The peaceful conclusion of what is seen as the world’s most complex and largest single-day election, also serves as a strong endorsement of Jokowi’s economic management, which over the five years has focused on the development of physical infrastructure and soft infrastructure (institutions), thereby creating a virtuous cycle within the economy. The investment pace will soon be reinvigorated.

Massive physical infrastructure development has improved connectivity between dispersed islands and between rural and urban areas within the major islands, thereby improving domestic market integration and reducing logistics costs. This in turn strengthens economic competitiveness, making the country much more attractive to investors.

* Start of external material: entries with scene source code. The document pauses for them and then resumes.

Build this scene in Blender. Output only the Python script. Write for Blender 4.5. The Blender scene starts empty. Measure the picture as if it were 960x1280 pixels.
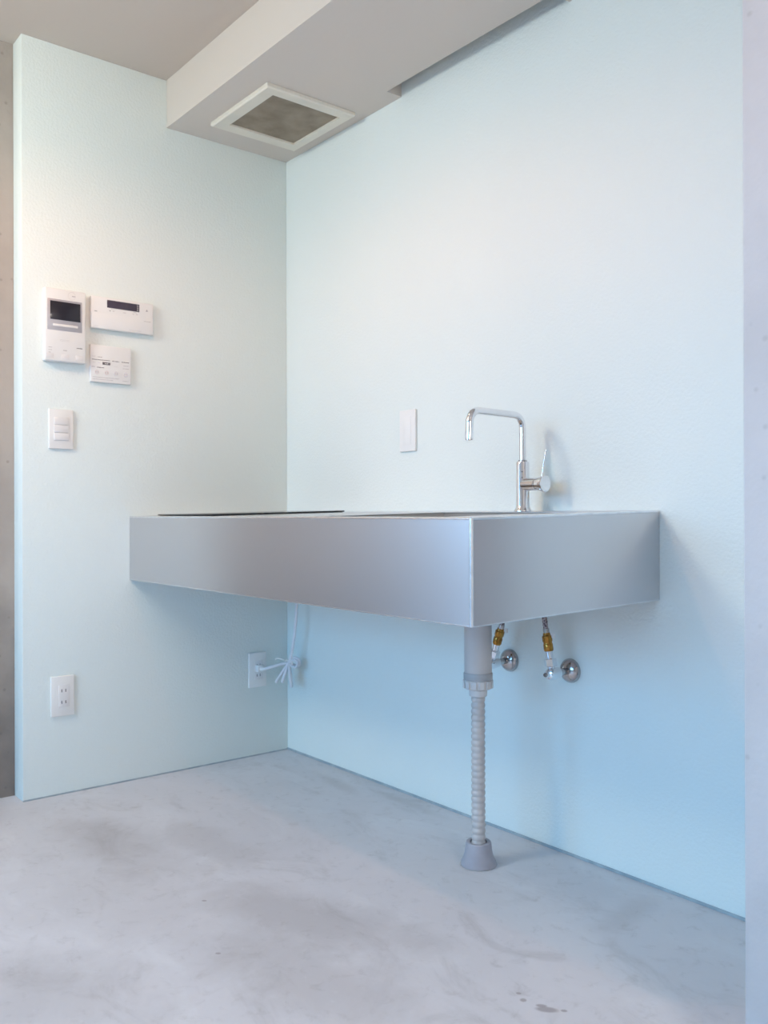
import bpy, bmesh, math, random
from mathutils import Vector, Matrix

random.seed(4)
SC = bpy.context.scene
COL = SC.collection
PI = math.pi

# ------------------------------------------------------------------ camera
F_PX = 1112.51
yaw, pitch, roll = 0.8910569, 0.0008078, -0.0028325
fw = Vector((-math.sin(yaw) * math.cos(pitch), math.cos(yaw) * math.cos(pitch), math.sin(pitch)))
rt = Vector((math.cos(yaw), math.sin(yaw), 0))
up = rt.cross(fw)
rt2 = rt * math.cos(roll) + up * math.sin(roll)
up2 = up * math.cos(roll) - rt * math.sin(roll)
cam = bpy.data.cameras.new('camera')
camo = bpy.data.objects.new('camera', cam)
COL.objects.link(camo)
m = Matrix((rt2, up2, -fw)).transposed().to_4x4()
m.translation = Vector((2.73169, -1.75601, 0.856415))
camo.matrix_world = m
cam.sensor_fit = 'VERTICAL'
cam.sensor_height = 24.0
cam.lens = 24.0 * F_PX / 1280.0
cam.clip_start = 0.05
cam.dof.use_dof = True
cam.dof.focus_distance = 2.15
cam.dof.aperture_fstop = 3.8
SC.camera = camo

# ------------------------------------------------------------------ colour management
SC.view_settings.view_transform = 'Standard'
SC.view_settings.look = 'None'
SC.view_settings.gamma = 1
SC.view_settings.use_curve_mapping = False
SC.view_settings.exposure = 0.03
SC.cycles.max_bounces = 10
SC.cycles.diffuse_bounces = 7
SC.cycles.glossy_bounces = 5
SC.cycles.sample_clamp_indirect = 6.0

# ------------------------------------------------------------------ sky, sun, lamp, fill lights
world = bpy.data.worlds.new('sky')
SC.world = world
world.use_nodes = True
wn, wl = world.node_tree.nodes, world.node_tree.links
wn.clear()
wo = wn.new('ShaderNodeOutputWorld')
wb = wn.new('ShaderNodeBackground')
wt = wn.new('ShaderNodeTexCoord')
ws = wn.new('ShaderNodeSeparateXYZ')
wr = wn.new('ShaderNodeValToRGB')
wl.new(wt.outputs['Generated'], ws.inputs[0])
wl.new(ws.outputs['Z'], wr.inputs['Fac'])
wl.new(wr.outputs['Color'], wb.inputs['Color'])
wl.new(wb.outputs[0], wo.inputs['Surface'])
wb.inputs['Strength'].default_value = 10.0
e = wr.color_ramp.elements
e[0].position = 0.0
e[0].color = (0.33, 0.46, 0.69, 1)
e[1].position = 1.0
e[1].color = (0.06, 0.20, 0.46, 1)
k = e.new(0.07); k.color = (0.30, 0.46, 0.71, 1)
k = e.new(0.17); k.color = (0.17, 0.51, 0.89, 1)
k = e.new(0.33); k.color = (0.145, 0.45, 0.81, 1)
k = e.new(0.60); k.color = (0.09, 0.29, 0.62, 1)

sun = bpy.data.lights.new('sun', 'SUN')
sun.energy = 1.0
sun.angle = math.radians(0.6)
sun.color = (1.0, 0.93, 0.82)
suno = bpy.data.objects.new('sun', sun)
COL.objects.link(suno)
suno.rotation_euler = Vector((0.25, -0.72, -0.95)).to_track_quat('-Z', 'Y').to_euler()   # from behind the building on to the terrace

portal = bpy.data.lights.new('window_portal', 'AREA')
portal.shape = 'RECTANGLE'
portal.size, portal.size_y = 2.6, 2.15
portal.cycles.is_portal = True
porto = bpy.data.objects.new('window_portal', portal)
COL.objects.link(porto)
porto.location = (1.3, -4.55, 1.08)
porto.rotation_euler = (PI / 2, 0, 0)      # emits along +y, into the room

portal2 = bpy.data.lights.new('side_window_portal', 'AREA')
portal2.shape = 'RECTANGLE'
portal2.size, portal2.size_y = 1.35, 2.06
portal2.cycles.is_portal = True
port2o = bpy.data.objects.new('side_window_portal', portal2)
COL.objects.link(port2o)
port2o.location = (-0.25, -3.075, 1.03)
port2o.rotation_euler = (PI / 2, 0, -PI / 2)     # emits along +x, into the room

bulb = bpy.data.lights.new('ceiling_lamp', 'SPOT')
bulb.energy = 16.0
bulb.color = (1.0, 0.42, 0.20)
bulb.shadow_soft_size = 0.02
bulb.spot_size = math.radians(165)
bulb.spot_blend = 0.5
bulbo = bpy.data.objects.new('ceiling_lamp', bulb)
COL.objects.link(bulbo)
bulbo.location = (0.95, -1.07, 2.18)

fill_r = bpy.data.lights.new('right_fill', 'POINT')  # added fill light without a fixture, lifts the left wall from the right
fill_r.energy = 46.0
fill_r.color = (1.0, 0.90, 0.82)
fill_r.shadow_soft_size = 0.22
fill_ro = bpy.data.objects.new('right_fill', fill_r)
COL.objects.link(fill_ro)
fill_ro.location = (3.8, -1.2, 1.45)

fill_l = bpy.data.lights.new('left_fill', 'POINT')  # added fill light standing in for bounce from the rest of the room
fill_l.energy = 48.0
fill_l.color = (1.0, 0.97, 0.80)
fill_l.shadow_soft_size = 0.2
fill_lo = bpy.data.objects.new('left_fill', fill_l)
COL.objects.link(fill_lo)
fill_lo.location = (0.6, -2.2, 1.95)

# ------------------------------------------------------------------ materials
def mat(name, color, rough=0.5, metal=0.0, spec=0.5, mottle=None, bump=None, coat=0.0, aniso=None):
    """mottle: (scale, colour2, low, high, detail); bump: (scale, strength, distance)."""
    mt = bpy.data.materials.new(name)
    mt.use_nodes = True
    nt = mt.node_tree
    b = nt.nodes['Principled BSDF']
    b.inputs['Base Color'].default_value = (*color, 1)
    b.inputs['Roughness'].default_value = rough
    b.inputs['Metallic'].default_value = metal
    b.inputs['Specular IOR Level'].default_value = spec
    b.inputs['Coat Weight'].default_value = coat
    tc = nt.nodes.new('ShaderNodeTexCoord')
    if mottle:
        sc, c2, lo, hi, det = mottle
        n = nt.nodes.new('ShaderNodeTexNoise')
        n.inputs['Scale'].default_value = sc
        n.inputs['Detail'].default_value = det
        r = nt.nodes.new('ShaderNodeValToRGB')
        r.color_ramp.elements[0].position = lo
        r.color_ramp.elements[0].color = (*color, 1)
        r.color_ramp.elements[1].position = hi
        r.color_ramp.elements[1].color = (*c2, 1)
        nt.links.new(tc.outputs['Object'], n.inputs['Vector'])
        nt.links.new(n.outputs['Fac'], r.inputs['Fac'])
        nt.links.new(r.outputs['Color'], b.inputs['Base Color'])
    if bump:
        sc, st, di = bump
        n = nt.nodes.new('ShaderNodeTexNoise')
        n.inputs['Scale'].default_value = sc
        n.inputs['Detail'].default_value = 3
        bp = nt.nodes.new('ShaderNodeBump')
        bp.inputs['Strength'].default_value = st
        bp.inputs['Distance'].default_value = di
        nt.links.new(tc.outputs['Object'], n.inputs['Vector'])
        nt.links.new(n.outputs['Fac'], bp.inputs['Height'])
        nt.links.new(bp.outputs['Normal'], b.inputs['Normal'])
    return mt

def mint_paint():
    return mat('mint_wall_paint', (0.74, 0.795, 0.77), 0.55, spec=0.3,
               mottle=(1.3, (0.76, 0.81, 0.785), 0.35, 0.7, 3), bump=(130, 0.35, 0.004))

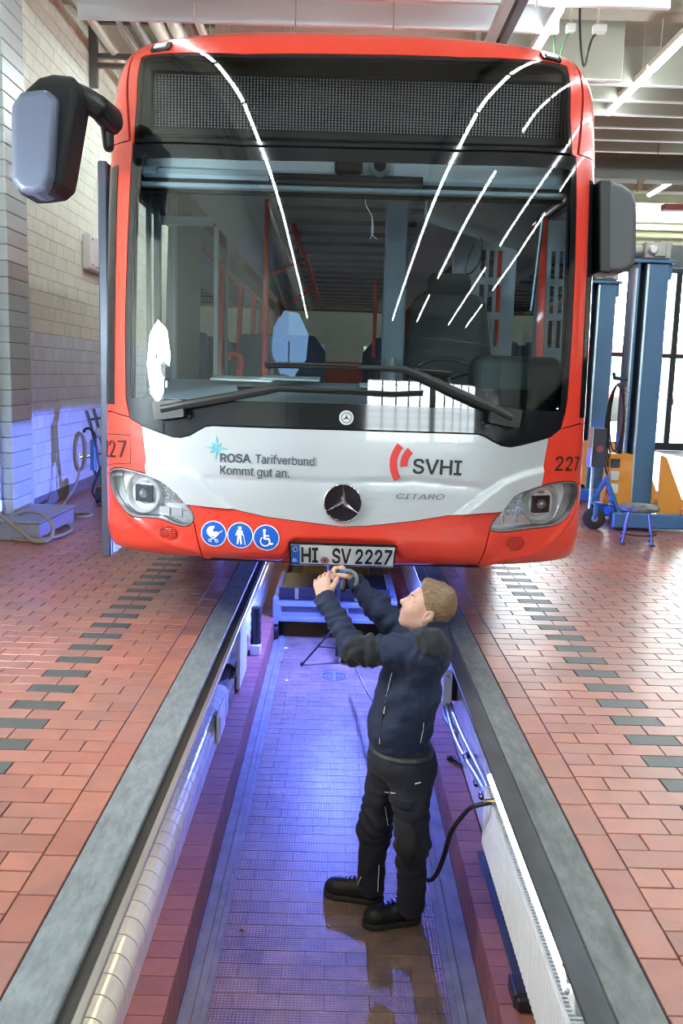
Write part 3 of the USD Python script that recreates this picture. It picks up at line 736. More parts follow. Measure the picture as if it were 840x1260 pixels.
# fog grilles: small red mesh discs
for f in (fogL, fogR):
    disc = sg.Point(0, 0).buffer(.047, 24)
    holes = unary_union([sg.Point(i * .0145 + (j % 2) * .00725, j * .0125).buffer(.0052, 4) for i in range(-4, 5) for j in range(-4, 5)])
    gr = lay(flat(affinity.scale(disc, 1, .8).difference(affinity.scale(holes, 1, .8)), .004), f[0], f[1], .0)
    k = part(bus, 'fog_grille', gr, BRED, smooth=False)
    part(k, 'grille_back', lay(flat(affinity.scale(disc, 1, .8), .001), f[0], f[1], -.0012), SHELL)
# silver flap with its sculpted wings
wingL = sg.LineString(uvs([(180, 566), (205, 570), (232, 575), (252, 586), (270, 607), (290, 628)]))
wingR = sg.LineString(uvs([(668, 573), (640, 580), (618, 589), (600, 601), (580, 617), (556, 634)]))
creases = sg.LineString(uvs([(260, 587), (330, 589), (420, 592.5), (510, 590), (585, 598)]))
WL = sg.Polygon(list(wingL.coords) + [tuple(uv(230, 622)), tuple(uv(178, 590))]); WR = sg.Polygon(list(wingR.coords) + [tuple(uv(616, 632)), tuple(uv(664, 600))])
def flap_off(u, v):
    o = np.full(np.shape(u), .003)
    for wl, wp in ((wingL, WL), (wingR, WR)):
        d = dist_line(wl, u, v); ins = shapely.contains_xy(wp, u, v)
        o = o + np.where(ins, .016 * sstep(d, 0, .03), 0) 
    d = dist_line(creases, u, v)
    below = v < np.interp(u, [c[0] for c in creases.coords], [c[1] for c in creases.coords])
    o = o - .006 * np.where(below, np.exp(-d / .05), np.exp(-(d / .008) ** 2))
    return o
fl = part(bus, 'front_flap', panel(flap, flap_off, .014, .012), BSIL, smooth=50)
# windscreen: clear glass in a black printed border, and the glossy lower apron
clear = upoly([(167, 195), (300, 197), (430, 199), (570, 203), (703, 209), (701, 300), (697, 400), (692, 470), (689, 506), (560, 502.5), (430, 497), (300, 493), (160, 489), (160, 400), (163, 300)])
part(bus, 'windscreen', panel(clear, -.002, 0, .02), pane('bus_glass', (.74, .86, .88), 1.45, .03), smooth=True)
part(bus, 'windscreen_border', panel(wind.difference(clear.buffer(.0005)), -.002, .006, .03), BLK, smooth=42)
part(bus, 'display_glass', panel(dest.buffer(-.018), -.002, 0, .03), pane('display_glass', (.62, .63, .64), 1.45, .02), smooth=True)
part(bus, 'display_border', panel(dest.difference(dest.buffer(-.0175)), -.002, .006, .03), BLK, smooth=42)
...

Jokowi’s soft infrastructure development through various reforms for institutional capacity building, notably to develop a clean, efficient and competent system of governance and business licensing as well as a better-targeted vocational training system, has further improved the overall business climate. Indonesia’s ranking in the World Bank’s index of the ease of doing business has greatly improved, though more improvement is necessary to put the country on par with its peers in the ASEAN region.

Yet more encouraging is the fact that Jokowi’s anticipated second term (October 2019 to 2024) holds great promise for Indonesia. Since Jokowi will no longer have to face the five-year political cycle, he will have more political courage to launch bolder, though painful, reforms, which are crucial to sustained development — such as slashing hugely wasteful spending on fuel subsidies, boosting renewable energy development and reducing wide inequality in income distribution and asset ownership.

Jokowi will have a bigger chance of gaining political approval for his bolder structural reforms since, according to the quick counts, his coalition parties also will hold the majority of seats in the House of Representatives.

A more confident Jokowi, who has thus far maintained his impeccable integrity, will be more assertive and dare to stand up against pressure from political parties, businesses and trade lobbies in introducing bold reforms that promise long-term benefits but inflict short-term costs.

Therefore, Jokowi should establish a more professional Cabinet, notably the ministers in charge of economic policy. He has thus far been greatly assisted by very competent fiscal and monetary management teams that have maintained macroeconomic stability amid international market turbulence and global uncertainty.

But Jokowi needs more technocrats in such areas as trade, industry, agriculture, mining and transportation. Some areas of economic policy are quite technical, and their ramifications are so complex that related decisions are better left to professionals than to politicians and pressure groups.